Exercise brief >>
Comb the records below for the string "script" and copy each line where it turns up.

Data shown >>
□ □ □ □ □ □ □
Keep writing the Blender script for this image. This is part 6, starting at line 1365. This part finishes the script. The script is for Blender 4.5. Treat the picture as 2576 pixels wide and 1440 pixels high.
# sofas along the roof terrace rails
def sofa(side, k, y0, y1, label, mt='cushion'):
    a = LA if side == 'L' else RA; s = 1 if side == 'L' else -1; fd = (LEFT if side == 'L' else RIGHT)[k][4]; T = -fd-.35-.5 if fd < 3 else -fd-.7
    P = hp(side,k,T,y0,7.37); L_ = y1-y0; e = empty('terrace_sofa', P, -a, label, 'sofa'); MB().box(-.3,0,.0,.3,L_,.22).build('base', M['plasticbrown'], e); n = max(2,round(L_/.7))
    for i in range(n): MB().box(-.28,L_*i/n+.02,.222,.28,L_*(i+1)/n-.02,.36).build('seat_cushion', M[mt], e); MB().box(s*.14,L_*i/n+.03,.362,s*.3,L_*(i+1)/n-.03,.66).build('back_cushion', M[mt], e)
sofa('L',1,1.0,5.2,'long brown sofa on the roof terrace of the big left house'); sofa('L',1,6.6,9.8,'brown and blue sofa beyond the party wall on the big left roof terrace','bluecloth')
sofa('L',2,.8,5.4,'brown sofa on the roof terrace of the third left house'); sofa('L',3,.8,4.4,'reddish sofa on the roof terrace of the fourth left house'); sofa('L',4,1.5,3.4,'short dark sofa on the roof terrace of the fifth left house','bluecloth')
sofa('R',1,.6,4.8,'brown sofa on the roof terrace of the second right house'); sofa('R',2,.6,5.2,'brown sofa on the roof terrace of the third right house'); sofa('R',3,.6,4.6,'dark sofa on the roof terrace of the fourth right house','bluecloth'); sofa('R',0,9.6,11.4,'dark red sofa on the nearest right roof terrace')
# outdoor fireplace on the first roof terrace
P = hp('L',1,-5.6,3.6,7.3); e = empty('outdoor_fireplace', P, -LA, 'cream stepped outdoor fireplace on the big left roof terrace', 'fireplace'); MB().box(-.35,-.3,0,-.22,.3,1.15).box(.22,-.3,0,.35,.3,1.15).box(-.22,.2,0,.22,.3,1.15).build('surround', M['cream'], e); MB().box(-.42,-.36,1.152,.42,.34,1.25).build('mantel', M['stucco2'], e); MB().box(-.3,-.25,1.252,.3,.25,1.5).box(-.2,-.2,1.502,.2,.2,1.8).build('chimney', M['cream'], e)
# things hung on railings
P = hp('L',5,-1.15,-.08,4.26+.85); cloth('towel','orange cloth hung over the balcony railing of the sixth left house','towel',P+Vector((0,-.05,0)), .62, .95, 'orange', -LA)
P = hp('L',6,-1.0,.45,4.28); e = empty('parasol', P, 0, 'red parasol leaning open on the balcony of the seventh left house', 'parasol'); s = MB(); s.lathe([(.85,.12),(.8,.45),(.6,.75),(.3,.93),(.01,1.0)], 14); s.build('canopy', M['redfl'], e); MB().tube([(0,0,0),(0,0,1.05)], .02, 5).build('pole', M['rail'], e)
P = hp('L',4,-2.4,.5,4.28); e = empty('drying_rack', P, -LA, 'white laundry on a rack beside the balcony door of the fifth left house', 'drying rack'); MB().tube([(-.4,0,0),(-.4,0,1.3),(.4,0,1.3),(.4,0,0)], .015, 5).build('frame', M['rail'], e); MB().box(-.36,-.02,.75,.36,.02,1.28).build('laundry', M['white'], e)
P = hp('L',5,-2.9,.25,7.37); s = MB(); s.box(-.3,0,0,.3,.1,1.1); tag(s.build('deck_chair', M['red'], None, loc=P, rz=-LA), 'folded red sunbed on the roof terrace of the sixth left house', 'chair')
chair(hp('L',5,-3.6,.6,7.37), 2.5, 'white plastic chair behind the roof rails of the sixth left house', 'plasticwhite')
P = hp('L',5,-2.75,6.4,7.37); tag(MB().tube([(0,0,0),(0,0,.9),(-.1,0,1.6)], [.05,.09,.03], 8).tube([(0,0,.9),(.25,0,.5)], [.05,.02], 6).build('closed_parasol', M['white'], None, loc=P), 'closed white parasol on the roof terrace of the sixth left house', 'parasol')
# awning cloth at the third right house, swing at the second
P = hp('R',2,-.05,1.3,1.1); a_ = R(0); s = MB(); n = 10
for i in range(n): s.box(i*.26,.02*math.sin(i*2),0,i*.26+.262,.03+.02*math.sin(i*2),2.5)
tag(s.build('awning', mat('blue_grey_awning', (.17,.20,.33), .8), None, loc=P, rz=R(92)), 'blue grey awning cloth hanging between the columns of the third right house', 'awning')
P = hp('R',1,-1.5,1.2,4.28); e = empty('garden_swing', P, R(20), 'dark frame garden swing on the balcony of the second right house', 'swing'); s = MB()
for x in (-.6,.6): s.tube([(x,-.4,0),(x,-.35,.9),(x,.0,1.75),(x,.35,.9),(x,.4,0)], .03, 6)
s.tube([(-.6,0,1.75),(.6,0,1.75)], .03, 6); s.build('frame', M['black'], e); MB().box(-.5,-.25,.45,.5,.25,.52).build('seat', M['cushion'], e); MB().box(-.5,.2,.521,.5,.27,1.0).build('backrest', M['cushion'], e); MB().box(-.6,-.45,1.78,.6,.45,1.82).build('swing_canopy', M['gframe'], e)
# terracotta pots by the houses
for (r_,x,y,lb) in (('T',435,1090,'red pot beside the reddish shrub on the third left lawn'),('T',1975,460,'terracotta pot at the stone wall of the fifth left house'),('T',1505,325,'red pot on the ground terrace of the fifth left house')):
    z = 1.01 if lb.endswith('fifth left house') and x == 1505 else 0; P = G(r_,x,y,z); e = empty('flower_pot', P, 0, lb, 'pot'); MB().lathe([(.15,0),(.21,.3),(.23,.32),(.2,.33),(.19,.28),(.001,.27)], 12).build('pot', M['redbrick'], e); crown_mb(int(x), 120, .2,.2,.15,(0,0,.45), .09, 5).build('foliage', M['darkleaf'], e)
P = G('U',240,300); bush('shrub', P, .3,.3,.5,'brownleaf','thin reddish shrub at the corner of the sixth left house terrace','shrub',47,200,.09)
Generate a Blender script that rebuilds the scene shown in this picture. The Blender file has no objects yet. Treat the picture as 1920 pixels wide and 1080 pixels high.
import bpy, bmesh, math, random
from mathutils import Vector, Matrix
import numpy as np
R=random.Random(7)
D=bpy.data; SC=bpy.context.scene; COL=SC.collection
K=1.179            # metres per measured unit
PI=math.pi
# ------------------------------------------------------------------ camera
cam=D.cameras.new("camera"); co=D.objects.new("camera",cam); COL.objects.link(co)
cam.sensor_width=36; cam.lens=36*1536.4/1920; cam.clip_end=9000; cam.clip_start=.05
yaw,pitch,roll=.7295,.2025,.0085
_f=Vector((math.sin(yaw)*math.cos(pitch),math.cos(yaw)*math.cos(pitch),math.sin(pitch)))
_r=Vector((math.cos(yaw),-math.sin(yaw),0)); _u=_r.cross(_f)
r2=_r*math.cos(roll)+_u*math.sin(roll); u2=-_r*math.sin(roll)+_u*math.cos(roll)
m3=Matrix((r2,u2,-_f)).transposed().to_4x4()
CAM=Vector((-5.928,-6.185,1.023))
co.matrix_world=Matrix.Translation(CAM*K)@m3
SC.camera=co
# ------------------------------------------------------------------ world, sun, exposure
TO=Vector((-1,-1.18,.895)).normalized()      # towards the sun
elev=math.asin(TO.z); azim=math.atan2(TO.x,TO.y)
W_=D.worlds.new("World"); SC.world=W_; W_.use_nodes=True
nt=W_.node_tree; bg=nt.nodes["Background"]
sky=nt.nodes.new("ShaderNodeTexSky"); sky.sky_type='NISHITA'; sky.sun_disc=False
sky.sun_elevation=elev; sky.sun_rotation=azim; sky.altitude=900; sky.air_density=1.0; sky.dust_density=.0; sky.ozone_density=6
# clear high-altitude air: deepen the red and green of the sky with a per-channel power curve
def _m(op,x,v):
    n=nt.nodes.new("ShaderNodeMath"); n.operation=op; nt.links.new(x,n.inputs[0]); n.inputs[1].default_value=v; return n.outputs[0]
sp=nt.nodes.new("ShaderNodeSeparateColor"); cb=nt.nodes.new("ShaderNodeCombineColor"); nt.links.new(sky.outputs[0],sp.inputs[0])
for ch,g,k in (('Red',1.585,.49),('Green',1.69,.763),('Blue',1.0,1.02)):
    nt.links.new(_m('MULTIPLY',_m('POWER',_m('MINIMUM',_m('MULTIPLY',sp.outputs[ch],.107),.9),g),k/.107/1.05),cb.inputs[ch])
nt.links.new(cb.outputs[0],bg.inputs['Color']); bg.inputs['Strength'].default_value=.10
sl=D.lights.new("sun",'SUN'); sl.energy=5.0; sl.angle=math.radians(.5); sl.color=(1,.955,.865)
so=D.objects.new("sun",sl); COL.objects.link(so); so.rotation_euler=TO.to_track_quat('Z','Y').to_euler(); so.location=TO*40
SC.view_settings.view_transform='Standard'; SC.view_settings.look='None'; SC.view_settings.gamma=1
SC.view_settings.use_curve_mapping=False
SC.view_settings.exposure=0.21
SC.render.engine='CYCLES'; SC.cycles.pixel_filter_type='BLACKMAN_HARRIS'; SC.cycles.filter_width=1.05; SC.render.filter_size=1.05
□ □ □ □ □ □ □
Reply to the exercise >>
Keep writing the Blender script for this image. This is part 6, starting at line 1365. This part finishes the script. The script is for Blender 4.5. Treat the picture as 2576 pixels wide and 1440 pixels high.
Generate a Blender script that rebuilds the scene shown in this picture. The Blender file has no objects yet. Treat the picture as 1920 pixels wide and 1080 pixels high.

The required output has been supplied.